Cinéma Juin 2024

La petite vadrouille

(5 juin)

Cadre d’une grande société, Justine (Sandrine Kiberlain) reçoit de son patron (Daniel Auteuil) une liasse de billets pour lui organiser un week-end de rêve avec la femme qu’il convoite. Avec ses amis, qui font semblant de ne pas se connaître, Justine conçoit un inoubliable voyage en péniche sur les canaux.
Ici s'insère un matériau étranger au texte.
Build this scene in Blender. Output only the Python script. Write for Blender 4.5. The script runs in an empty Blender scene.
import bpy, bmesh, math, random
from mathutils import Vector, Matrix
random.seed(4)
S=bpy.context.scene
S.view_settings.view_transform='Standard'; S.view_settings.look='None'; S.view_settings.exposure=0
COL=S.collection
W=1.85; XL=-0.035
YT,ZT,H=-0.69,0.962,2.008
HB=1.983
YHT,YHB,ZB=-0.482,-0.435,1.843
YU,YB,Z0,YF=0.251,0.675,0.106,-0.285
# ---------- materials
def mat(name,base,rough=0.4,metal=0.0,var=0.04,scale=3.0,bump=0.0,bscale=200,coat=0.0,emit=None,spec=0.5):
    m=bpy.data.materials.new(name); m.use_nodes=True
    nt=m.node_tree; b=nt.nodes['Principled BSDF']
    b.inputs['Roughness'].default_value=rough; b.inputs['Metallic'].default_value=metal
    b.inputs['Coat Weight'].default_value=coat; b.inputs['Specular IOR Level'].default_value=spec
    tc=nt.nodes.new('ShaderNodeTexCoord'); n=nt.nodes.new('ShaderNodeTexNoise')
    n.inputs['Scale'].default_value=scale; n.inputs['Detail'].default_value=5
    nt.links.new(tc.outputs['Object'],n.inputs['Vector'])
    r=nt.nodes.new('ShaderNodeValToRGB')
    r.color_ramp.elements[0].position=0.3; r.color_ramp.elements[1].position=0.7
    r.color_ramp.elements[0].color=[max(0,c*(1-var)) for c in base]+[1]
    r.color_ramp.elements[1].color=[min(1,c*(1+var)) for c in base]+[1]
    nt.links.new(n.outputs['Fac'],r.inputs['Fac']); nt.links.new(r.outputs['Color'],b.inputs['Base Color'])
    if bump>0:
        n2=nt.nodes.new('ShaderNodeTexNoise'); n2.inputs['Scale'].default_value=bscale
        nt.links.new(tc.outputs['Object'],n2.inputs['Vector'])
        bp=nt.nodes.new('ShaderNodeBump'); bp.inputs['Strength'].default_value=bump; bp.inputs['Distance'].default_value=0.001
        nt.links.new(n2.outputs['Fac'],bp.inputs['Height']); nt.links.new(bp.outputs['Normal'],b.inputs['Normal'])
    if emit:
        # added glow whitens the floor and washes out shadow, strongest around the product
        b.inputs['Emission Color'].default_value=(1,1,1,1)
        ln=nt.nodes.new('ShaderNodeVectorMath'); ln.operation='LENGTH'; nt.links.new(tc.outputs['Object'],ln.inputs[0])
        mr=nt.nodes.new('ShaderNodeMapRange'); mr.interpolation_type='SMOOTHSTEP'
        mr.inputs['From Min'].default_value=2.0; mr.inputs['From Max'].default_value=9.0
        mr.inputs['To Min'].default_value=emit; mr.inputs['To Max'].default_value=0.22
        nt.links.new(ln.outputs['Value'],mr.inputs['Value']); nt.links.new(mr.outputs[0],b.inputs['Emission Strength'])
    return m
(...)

Tout serait parfait sans son mari jaloux (Denys Podalydes).
Une pose de délicieuse détente, au sein d’une nature débordante de charmes, loin de tous les miasmes vulgaires et violents qui se déversent continuellement sur nos trottoirs et nos écrans, qui n’en voudrait ? C’est ce qu’offre l’aimable Bruno Podalydes dans son douzième long métrage, vaudeville fluvial qui sent bon la France par son esprit piquant, sa campagne rêveuse et ses chansons qu’on reprend en chœur. L’inspiration du film est moins La grande vadrouille que To be or not be. C’est un comique de caractère, où d’exquis comédiens – les habitués de Podalydes – rivalisent d’exactitude comique, avec une fois encore une mention spéciale à Sandrine Kiberlain, qui joue admirablement les vertueuses épouses masquées en coquettes à patron.
Les seconds rôles, aux personnages délicatement clownesques, ajoutent à la drôlerie générale que ponctuent encore des accessoires hilarants (un QRcode pour les pourboires, un canapé gonflable de pique-nique, etc.). À part les quelques plages de quiète navigation fluviale on a un éclat de rire environ toutes les 17 secondes. Magnifique pied de nez au cinéma français majoritaire, élitiste ou vulgaire.

Le cercle des neiges

(Netflix)

Le 13 octobre 1972, l’avion uruguayen FH-227 à destination du Chili s’écrase dans les Andes. Sur les 45 personnes à bord, 17 meurent dans l’accident et 12 autres dans les 72 jours d’attente des secours. Isolés à 3600 mètres d’altitude, dans le froid, sans nourriture, les survivants se résolvent à manger les corps des morts.
Cette aventure extraordinaire, connue comme le « miracle des Andes », a déjà été racontée dans dix livres et quatre films. Un seul film ne peut épuiser un grand sujet et le réalisateur espagnol Juan Antonio Bayona a conscience de tenir un tel sujet. Il prend les moyens d’en faire un grand film, renversant, aidé par son puissant producteur Netflix, seul à le diffuser sur sa plateforme. Il tourne sur les lieux mêmes du drame, sublimes, au cœur des Andes. Le film pose à nouveau la question : que penser de l’anthropophagie des survivants ? On connaît la réponse des autorités ecclésiastiques, absolutoire, comme sera celle, après une hésitation, de Paul VI ou celle du pape François. On apprécie aussi le regard sans voyeurisme du cinéaste, qui ne nomme pas les victimes involontaires et qui salue, en revanche, ceux qui donnent d’eux-mêmes leur dépouille aux survivants. Pour leur défense, ceux-ci, catholiques, compareront ce don à celui du Christ donnant son corps à manger.